__What the task requires__
Every line in the listing below from the one with "link('lower_board', bm, 'niche', sh)" through the one with "link('diffuser', bm, 'led', ls)" is to be reproduced exactly, both ends included; leave out the rest.

==*==

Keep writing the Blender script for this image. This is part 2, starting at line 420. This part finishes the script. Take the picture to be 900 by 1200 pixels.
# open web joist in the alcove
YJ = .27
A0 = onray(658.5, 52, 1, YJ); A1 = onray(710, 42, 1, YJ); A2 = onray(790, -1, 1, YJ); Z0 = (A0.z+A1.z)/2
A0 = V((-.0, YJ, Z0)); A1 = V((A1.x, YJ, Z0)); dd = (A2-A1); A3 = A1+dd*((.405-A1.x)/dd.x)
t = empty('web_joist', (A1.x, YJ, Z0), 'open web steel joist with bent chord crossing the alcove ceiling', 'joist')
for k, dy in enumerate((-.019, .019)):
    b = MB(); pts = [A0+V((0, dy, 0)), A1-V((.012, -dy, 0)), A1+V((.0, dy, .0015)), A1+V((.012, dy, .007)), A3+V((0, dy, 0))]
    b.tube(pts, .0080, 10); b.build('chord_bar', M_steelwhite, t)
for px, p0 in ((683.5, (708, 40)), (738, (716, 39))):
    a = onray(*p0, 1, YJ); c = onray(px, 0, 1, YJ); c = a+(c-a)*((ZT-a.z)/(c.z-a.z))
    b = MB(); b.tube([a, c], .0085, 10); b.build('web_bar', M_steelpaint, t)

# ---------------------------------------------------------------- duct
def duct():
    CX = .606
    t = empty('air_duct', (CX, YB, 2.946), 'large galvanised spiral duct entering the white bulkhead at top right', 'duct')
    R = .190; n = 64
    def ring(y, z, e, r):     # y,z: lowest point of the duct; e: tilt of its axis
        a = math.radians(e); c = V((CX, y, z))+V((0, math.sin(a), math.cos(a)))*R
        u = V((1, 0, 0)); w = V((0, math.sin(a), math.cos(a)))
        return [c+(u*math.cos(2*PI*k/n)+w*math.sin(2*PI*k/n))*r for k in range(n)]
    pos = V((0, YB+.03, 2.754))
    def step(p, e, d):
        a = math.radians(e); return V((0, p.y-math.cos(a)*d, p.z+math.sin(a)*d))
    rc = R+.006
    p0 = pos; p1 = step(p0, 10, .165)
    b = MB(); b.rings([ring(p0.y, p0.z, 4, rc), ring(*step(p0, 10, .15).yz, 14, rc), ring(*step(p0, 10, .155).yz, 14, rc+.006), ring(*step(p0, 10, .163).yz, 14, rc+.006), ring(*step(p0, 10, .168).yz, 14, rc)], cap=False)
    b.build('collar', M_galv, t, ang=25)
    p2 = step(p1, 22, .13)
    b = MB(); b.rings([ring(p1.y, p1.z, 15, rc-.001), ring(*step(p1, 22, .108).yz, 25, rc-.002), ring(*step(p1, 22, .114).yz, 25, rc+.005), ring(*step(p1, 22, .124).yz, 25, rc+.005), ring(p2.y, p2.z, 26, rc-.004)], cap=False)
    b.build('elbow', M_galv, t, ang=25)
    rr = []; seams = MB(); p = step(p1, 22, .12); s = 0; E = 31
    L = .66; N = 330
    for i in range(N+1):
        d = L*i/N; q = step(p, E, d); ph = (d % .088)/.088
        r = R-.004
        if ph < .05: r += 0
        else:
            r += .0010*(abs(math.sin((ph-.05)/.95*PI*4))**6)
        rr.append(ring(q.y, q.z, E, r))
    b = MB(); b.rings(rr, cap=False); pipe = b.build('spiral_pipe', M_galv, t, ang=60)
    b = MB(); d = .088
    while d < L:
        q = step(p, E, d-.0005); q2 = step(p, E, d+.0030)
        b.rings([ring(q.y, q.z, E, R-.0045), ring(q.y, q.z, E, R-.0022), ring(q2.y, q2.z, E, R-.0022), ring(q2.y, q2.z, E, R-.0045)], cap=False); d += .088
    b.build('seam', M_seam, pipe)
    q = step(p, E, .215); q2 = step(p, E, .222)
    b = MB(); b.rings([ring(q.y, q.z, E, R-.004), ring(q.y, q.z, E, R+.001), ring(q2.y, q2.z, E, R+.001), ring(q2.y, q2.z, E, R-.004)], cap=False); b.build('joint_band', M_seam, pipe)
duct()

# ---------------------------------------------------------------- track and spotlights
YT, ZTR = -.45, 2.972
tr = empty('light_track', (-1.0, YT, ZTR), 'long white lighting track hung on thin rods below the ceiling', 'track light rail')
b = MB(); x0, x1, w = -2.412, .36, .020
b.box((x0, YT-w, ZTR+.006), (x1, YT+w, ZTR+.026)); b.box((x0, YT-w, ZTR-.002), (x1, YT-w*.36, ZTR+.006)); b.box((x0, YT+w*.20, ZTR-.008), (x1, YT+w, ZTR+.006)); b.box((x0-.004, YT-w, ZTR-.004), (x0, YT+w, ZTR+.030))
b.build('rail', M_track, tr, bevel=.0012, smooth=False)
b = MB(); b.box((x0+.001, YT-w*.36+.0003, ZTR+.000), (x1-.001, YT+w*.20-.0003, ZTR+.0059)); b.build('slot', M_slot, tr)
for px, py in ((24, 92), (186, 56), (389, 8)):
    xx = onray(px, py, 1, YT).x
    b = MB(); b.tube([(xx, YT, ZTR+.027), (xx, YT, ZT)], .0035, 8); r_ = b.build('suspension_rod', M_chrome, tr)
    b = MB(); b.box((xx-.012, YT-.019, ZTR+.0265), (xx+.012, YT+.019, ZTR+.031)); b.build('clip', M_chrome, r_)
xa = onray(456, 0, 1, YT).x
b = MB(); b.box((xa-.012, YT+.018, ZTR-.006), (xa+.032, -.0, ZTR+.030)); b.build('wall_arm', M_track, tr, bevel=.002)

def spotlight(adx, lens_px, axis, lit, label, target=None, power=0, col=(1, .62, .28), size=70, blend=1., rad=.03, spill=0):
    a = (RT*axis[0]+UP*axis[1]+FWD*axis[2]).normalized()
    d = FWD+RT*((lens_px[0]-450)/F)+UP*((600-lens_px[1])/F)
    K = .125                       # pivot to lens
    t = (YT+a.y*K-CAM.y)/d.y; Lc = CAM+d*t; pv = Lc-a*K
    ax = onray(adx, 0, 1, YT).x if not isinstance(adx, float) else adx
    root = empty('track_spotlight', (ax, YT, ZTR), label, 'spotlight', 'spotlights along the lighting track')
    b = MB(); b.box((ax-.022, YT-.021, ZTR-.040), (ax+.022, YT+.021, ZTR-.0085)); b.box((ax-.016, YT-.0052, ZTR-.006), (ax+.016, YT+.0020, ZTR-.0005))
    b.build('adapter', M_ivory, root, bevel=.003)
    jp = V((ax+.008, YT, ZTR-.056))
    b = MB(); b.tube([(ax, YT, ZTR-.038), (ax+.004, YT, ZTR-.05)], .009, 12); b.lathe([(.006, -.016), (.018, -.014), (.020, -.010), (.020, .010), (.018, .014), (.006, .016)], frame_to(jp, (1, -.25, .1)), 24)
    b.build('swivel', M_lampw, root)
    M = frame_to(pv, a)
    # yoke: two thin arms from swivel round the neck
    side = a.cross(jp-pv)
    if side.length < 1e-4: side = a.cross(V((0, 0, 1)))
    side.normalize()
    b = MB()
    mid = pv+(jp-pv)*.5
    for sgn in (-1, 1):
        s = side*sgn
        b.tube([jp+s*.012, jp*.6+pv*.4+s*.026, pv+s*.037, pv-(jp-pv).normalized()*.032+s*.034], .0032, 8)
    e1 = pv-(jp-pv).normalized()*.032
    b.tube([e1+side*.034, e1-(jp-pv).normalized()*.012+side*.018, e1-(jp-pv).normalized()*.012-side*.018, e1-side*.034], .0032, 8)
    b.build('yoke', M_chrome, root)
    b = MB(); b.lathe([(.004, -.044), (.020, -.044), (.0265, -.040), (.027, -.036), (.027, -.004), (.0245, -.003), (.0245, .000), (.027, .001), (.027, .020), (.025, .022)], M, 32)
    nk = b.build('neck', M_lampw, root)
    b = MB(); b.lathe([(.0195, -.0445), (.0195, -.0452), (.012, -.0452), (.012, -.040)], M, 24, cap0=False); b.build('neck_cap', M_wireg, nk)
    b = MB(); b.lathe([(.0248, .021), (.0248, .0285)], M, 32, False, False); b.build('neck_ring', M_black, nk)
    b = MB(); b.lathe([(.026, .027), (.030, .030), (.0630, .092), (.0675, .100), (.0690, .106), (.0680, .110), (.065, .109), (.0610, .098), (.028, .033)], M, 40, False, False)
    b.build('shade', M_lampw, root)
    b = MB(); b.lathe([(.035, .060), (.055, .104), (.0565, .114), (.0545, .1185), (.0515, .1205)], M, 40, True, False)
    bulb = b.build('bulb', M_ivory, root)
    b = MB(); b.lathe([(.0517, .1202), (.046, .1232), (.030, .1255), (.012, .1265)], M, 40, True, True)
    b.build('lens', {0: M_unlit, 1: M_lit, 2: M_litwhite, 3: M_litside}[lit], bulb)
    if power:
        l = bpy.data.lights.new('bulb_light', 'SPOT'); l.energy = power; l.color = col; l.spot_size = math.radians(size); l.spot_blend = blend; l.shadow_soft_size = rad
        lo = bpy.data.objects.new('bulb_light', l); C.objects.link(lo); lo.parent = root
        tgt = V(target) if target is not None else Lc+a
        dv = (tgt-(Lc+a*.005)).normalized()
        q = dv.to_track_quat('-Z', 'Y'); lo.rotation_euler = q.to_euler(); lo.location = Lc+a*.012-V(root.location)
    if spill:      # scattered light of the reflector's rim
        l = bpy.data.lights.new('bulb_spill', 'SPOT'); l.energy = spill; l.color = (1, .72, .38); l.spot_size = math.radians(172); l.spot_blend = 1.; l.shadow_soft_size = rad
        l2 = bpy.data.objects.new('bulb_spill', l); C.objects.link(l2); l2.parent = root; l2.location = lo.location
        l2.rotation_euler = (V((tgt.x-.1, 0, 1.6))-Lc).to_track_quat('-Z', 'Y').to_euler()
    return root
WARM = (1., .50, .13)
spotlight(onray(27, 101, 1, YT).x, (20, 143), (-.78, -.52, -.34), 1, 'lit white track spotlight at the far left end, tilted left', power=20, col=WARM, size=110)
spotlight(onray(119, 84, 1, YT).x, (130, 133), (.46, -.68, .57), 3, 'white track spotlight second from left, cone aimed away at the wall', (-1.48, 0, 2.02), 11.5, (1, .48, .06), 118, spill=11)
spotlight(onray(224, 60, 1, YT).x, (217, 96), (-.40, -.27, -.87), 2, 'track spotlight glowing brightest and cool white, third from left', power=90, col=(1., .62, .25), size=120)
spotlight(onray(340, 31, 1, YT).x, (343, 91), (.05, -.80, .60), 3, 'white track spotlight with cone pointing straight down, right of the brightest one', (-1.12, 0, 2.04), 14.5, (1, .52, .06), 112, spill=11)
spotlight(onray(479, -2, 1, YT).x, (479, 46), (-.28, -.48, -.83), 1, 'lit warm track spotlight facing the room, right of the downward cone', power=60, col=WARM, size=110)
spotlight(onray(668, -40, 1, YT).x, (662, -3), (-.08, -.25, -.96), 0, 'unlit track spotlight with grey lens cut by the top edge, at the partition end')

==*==

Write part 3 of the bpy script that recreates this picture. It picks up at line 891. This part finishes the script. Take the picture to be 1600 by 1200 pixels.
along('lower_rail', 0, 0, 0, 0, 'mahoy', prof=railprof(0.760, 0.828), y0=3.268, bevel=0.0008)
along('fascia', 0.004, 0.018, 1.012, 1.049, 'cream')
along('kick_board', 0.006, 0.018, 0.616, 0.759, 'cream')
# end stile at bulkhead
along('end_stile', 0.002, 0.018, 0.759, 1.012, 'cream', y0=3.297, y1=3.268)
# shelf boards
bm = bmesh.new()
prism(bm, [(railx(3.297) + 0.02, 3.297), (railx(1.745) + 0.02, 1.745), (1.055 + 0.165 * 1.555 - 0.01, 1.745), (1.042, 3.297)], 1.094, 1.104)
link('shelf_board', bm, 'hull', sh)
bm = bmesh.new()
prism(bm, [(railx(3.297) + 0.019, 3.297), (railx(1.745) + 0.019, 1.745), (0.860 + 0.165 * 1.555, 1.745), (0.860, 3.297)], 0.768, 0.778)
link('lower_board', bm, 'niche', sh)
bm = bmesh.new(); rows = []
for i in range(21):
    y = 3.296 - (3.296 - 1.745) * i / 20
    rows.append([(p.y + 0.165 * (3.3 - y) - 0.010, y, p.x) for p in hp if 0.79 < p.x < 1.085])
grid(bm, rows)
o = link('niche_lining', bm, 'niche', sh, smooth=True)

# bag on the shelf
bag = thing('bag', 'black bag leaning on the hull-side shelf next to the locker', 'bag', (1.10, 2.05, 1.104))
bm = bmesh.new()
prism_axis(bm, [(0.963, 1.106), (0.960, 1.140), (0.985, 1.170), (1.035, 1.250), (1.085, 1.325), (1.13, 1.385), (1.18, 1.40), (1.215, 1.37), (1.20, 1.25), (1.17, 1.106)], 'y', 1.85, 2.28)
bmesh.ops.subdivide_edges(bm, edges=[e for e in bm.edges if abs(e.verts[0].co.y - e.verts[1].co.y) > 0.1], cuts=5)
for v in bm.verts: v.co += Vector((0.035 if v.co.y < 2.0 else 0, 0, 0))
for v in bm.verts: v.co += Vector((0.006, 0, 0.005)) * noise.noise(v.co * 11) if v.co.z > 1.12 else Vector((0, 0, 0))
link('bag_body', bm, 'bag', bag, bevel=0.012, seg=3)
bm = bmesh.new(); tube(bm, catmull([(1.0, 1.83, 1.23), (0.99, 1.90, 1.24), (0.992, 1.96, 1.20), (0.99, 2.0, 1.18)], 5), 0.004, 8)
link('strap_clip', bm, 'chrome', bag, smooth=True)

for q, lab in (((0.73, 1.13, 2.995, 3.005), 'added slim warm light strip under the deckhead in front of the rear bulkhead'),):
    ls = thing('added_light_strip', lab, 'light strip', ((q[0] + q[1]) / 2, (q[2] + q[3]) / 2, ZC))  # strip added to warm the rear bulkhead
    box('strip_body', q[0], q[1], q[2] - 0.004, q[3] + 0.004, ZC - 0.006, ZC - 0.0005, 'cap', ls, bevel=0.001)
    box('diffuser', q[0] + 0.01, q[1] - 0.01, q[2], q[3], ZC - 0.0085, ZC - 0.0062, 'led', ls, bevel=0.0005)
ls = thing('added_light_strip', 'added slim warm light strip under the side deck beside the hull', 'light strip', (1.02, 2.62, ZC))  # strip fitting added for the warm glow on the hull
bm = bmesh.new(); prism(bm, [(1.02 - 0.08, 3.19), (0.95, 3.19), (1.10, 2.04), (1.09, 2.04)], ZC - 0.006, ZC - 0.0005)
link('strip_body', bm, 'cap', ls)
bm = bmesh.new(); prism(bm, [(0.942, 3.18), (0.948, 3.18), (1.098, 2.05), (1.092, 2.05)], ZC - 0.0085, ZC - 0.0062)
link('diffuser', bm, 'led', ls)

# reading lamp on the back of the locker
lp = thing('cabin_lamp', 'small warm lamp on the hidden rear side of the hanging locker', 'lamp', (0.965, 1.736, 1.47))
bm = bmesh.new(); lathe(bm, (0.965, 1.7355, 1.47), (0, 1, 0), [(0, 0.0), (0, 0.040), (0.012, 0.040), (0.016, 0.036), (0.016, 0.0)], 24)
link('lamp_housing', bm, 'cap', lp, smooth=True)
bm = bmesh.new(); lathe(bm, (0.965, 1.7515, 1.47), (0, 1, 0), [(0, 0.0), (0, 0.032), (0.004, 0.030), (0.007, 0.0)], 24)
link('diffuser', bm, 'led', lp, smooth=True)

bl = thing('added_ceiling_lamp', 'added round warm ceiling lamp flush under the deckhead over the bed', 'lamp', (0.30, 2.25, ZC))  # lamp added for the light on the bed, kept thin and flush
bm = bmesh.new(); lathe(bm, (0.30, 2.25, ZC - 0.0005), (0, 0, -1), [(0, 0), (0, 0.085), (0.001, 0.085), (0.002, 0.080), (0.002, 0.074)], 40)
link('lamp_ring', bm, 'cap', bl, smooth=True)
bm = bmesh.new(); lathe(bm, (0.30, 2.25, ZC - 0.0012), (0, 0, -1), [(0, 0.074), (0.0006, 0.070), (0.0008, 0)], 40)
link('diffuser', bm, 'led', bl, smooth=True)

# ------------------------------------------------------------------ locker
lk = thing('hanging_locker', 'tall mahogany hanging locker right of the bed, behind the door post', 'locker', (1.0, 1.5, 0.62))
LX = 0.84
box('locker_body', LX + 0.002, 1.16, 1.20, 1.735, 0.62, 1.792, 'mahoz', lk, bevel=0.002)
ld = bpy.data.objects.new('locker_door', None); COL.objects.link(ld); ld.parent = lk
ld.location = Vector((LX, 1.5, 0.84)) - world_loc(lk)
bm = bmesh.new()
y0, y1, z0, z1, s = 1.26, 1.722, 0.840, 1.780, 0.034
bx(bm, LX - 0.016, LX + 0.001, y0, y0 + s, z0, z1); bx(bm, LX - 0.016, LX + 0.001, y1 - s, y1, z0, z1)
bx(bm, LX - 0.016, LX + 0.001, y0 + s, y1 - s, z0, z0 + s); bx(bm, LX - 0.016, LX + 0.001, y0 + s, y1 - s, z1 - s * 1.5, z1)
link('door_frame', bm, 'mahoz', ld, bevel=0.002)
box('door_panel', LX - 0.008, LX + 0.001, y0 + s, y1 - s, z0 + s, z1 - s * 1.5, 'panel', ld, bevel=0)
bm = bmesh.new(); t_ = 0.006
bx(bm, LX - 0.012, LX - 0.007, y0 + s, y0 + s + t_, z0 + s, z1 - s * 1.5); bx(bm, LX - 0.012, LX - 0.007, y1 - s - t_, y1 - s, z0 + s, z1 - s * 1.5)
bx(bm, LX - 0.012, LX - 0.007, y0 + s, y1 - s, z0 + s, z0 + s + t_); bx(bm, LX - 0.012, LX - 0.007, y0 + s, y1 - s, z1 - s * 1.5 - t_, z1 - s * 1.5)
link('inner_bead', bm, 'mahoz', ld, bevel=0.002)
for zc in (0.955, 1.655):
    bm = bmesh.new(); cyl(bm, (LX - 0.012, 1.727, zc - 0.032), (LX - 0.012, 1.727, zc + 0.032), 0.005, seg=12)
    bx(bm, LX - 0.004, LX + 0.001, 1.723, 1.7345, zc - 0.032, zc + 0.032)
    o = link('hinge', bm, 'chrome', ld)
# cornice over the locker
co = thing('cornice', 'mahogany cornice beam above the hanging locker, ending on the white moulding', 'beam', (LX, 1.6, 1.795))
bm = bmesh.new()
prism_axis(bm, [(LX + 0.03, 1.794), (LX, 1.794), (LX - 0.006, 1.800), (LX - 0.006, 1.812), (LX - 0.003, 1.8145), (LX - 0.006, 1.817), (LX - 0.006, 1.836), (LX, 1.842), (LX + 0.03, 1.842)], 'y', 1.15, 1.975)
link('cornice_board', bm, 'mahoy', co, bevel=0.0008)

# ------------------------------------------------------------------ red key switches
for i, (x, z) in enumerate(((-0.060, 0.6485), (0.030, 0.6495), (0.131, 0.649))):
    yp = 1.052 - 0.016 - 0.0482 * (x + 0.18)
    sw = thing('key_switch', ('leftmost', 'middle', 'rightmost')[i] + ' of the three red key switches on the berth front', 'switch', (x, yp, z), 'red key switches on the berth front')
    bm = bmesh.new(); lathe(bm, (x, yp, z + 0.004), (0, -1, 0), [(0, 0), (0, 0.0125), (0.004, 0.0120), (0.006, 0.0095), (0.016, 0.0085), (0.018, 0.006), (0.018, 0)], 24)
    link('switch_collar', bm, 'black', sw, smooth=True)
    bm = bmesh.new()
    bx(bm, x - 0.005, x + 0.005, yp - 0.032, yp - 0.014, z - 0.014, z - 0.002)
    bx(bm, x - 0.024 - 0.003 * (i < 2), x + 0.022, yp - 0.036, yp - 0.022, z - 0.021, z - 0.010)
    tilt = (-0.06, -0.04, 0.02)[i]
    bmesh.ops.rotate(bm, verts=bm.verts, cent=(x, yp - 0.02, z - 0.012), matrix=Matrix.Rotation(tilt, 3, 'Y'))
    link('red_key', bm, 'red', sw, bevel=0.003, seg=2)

==*==

__Answer for the task__
link('lower_board', bm, 'niche', sh)
bm = bmesh.new(); rows = []
for i in range(21):
    y = 3.296 - (3.296 - 1.745) * i / 20
    rows.append([(p.y + 0.165 * (3.3 - y) - 0.010, y, p.x) for p in hp if 0.79 < p.x < 1.085])
grid(bm, rows)
o = link('niche_lining', bm, 'niche', sh, smooth=True)

# bag on the shelf
bag = thing('bag', 'black bag leaning on the hull-side shelf next to the locker', 'bag', (1.10, 2.05, 1.104))
bm = bmesh.new()
prism_axis(bm, [(0.963, 1.106), (0.960, 1.140), (0.985, 1.170), (1.035, 1.250), (1.085, 1.325), (1.13, 1.385), (1.18, 1.40), (1.215, 1.37), (1.20, 1.25), (1.17, 1.106)], 'y', 1.85, 2.28)
bmesh.ops.subdivide_edges(bm, edges=[e for e in bm.edges if abs(e.verts[0].co.y - e.verts[1].co.y) > 0.1], cuts=5)
for v in bm.verts: v.co += Vector((0.035 if v.co.y < 2.0 else 0, 0, 0))
for v in bm.verts: v.co += Vector((0.006, 0, 0.005)) * noise.noise(v.co * 11) if v.co.z > 1.12 else Vector((0, 0, 0))
link('bag_body', bm, 'bag', bag, bevel=0.012, seg=3)
bm = bmesh.new(); tube(bm, catmull([(1.0, 1.83, 1.23), (0.99, 1.90, 1.24), (0.992, 1.96, 1.20), (0.99, 2.0, 1.18)], 5), 0.004, 8)
link('strap_clip', bm, 'chrome', bag, smooth=True)

for q, lab in (((0.73, 1.13, 2.995, 3.005), 'added slim warm light strip under the deckhead in front of the rear bulkhead'),):
    ls = thing('added_light_strip', lab, 'light strip', ((q[0] + q[1]) / 2, (q[2] + q[3]) / 2, ZC))  # strip added to warm the rear bulkhead
    box('strip_body', q[0], q[1], q[2] - 0.004, q[3] + 0.004, ZC - 0.006, ZC - 0.0005, 'cap', ls, bevel=0.001)
    box('diffuser', q[0] + 0.01, q[1] - 0.01, q[2], q[3], ZC - 0.0085, ZC - 0.0062, 'led', ls, bevel=0.0005)
ls = thing('added_light_strip', 'added slim warm light strip under the side deck beside the hull', 'light strip', (1.02, 2.62, ZC))  # strip fitting added for the warm glow on the hull
bm = bmesh.new(); prism(bm, [(1.02 - 0.08, 3.19), (0.95, 3.19), (1.10, 2.04), (1.09, 2.04)], ZC - 0.006, ZC - 0.0005)
link('strip_body', bm, 'cap', ls)
bm = bmesh.new(); prism(bm, [(0.942, 3.18), (0.948, 3.18), (1.098, 2.05), (1.092, 2.05)], ZC - 0.0085, ZC - 0.0062)
link('diffuser', bm, 'led', ls)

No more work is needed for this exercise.